-
Ascension sociale
Je vous parlais du temps fictionnel dans un précédent article. Le temps du film, le cinéma compresse le temps. A Most Violent Year illustre brillamment le phénomène en contractant un mois sur deux heures de projection. Je suis d'emblée sous tension durant une course contre le chrono en vue de finaliser le rachat d’une raffinerie de pétrole au bord de l’Hudson. Abel Morales a versé un gros acompte qu’il perdra si les banques ne le suivent pas.
Le petit latino-américain a grandi très vite, trop vite.
Ses camions-citernes tournent sans relâche ; Abel pique des clients à ses concurrents. Le secteur veut le mettre au pas et détourne les camions du parvenu arrogant. Les banques paniquent, un procureur le poursuit, Abel est cerné. Les propriétaires juifs des installations convoitées lui accordent royalement trois jours de rabiot pour réunir un million et demi de dollars.
Pris par le temps, Abel est contraint de prendre des risques. Il doit déroger à son éthique du droit chemin sur lequel il s’efforce de progresser le plus possible. Son épouse a moins de scrupules. Fille de truand, elle porte un revolver sur elle.
Anna crache le feu sur le cerf qui a heurté leur véhicule. Abel ne parvenait pas à trucider l’animal blessé à mort. C’est elle la patronne dans l’ombre.
Jessica Chastain aime les rôles de femme déterminée. Dans Zero Dark Thirty, aucun de ses collègues mâles du FBI n’a prise sur elle. Eleanor Rigby provoque la rupture de son couple. Rachel Singer est un agent du Mossad.
L’actrice en vogue ascensionnelle cultive d’ailleurs une certaine emprise sur ses réalisateurs. Elle les convainc (excepté Catherine Bigelow) de suivre sa vision du rôle. Jessica donne corps à son personnage rôle en consignant dans un carnet les 1001 caractéristiques qu’elle lui attribue.
Elle se fond dans son personnage, « j’ai le devoir de disparaître », dit-elle, comme elle se retient d’apparaître dans sa vie privée. « Le jour où on saura qui je suis, je me retrouverai enfermée dans un rôle. Je cesserai d’incarner un mystère, je serai morte », déclare-t-elle à M le magazine du Monde, en décembre dernier. »
Jessica sait ce qu’elle veut, Anna aussi. Elle pousse Abel à défendre son territoire et sa famille. Ne pas se laisser coincer, agir coûte que coûte. A Most Violent Year est serré du début à la fin. J.C. Chandor continue à dépeindre des mœurs affairistes pires que l’univers impitoyable de Dallas.

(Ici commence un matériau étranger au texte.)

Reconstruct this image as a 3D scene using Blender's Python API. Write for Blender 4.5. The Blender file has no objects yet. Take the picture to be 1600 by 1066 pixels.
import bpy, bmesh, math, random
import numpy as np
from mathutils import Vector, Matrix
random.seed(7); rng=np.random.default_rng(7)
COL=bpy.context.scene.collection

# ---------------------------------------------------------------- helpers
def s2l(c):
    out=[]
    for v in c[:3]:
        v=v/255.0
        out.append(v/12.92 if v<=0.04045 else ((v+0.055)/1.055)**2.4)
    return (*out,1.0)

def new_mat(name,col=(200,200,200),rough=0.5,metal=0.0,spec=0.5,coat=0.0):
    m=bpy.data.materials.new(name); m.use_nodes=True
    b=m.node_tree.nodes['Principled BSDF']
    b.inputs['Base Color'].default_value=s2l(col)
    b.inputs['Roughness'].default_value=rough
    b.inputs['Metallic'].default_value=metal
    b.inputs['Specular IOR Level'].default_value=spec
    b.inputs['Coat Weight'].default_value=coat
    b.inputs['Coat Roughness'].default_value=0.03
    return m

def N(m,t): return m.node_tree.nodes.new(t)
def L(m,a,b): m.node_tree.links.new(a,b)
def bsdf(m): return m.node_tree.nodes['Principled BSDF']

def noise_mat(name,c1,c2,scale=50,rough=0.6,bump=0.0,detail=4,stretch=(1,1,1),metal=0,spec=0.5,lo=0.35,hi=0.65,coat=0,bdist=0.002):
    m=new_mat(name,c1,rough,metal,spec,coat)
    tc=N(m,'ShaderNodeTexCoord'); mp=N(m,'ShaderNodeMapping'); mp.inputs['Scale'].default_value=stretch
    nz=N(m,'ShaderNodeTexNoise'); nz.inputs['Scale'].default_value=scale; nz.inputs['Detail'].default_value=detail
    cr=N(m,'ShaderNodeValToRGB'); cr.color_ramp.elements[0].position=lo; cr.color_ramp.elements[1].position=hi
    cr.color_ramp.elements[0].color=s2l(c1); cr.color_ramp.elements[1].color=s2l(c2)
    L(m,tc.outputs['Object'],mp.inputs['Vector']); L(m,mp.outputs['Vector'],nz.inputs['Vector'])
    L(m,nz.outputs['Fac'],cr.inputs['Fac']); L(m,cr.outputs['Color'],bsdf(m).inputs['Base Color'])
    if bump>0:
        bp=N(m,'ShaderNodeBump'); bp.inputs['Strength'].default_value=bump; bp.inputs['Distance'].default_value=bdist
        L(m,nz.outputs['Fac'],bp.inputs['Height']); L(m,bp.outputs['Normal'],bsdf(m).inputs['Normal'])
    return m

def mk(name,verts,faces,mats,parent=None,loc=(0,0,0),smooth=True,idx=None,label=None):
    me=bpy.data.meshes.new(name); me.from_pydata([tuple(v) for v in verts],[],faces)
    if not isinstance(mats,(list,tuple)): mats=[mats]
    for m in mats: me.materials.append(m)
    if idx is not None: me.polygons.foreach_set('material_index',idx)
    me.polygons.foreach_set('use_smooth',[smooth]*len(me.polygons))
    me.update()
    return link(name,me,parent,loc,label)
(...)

Dans Margin Call, il s’était inspiré de la faillite de Lehman Brothers et des conseils de son père agent de change pour relater la nuit folle où des cambistes sauvent les meubles en ruinant leurs confrères.
Ils vendent à vil prix en martelant un argument massue : ma perte aujourd’hui est votre profit de demain.
Une nuit/ un film : un mois/ un film, la contraction temporelle décuple la tension. Abel et les traders partagent le même goût de l’adrénaline, de l’excitation du beau coup, de la richesse indécente. Ce sont des compétiteurs, des individualistes, des hyperactifs. Ils veulent dominer leur secteur, ils entendent maîtriser leur destin.
Ugo poursuit la même ambition de conquête. Le gamin de 9 ans veut devenir champion de tennis. Il est prêt à tout pour arriver à ses fins. Il prend exemple sur son père, cadre commercial licencié. Jérôme se bat pour monter sa propre société. Terre battue est inspiré d’un fait divers. Ce premier film entremêle plusieurs sujets et n’en approfondit aucun. Olivier Gourmet sauve les meubles. Valeria Bruni Tedeschi quitte le foyer prématurément.
Un même esprit de compétition règne à New York et à Lille. Très bien ou moins bien réalisés, des films démontent le mythe de la réussite qui aveugle tellement notre société.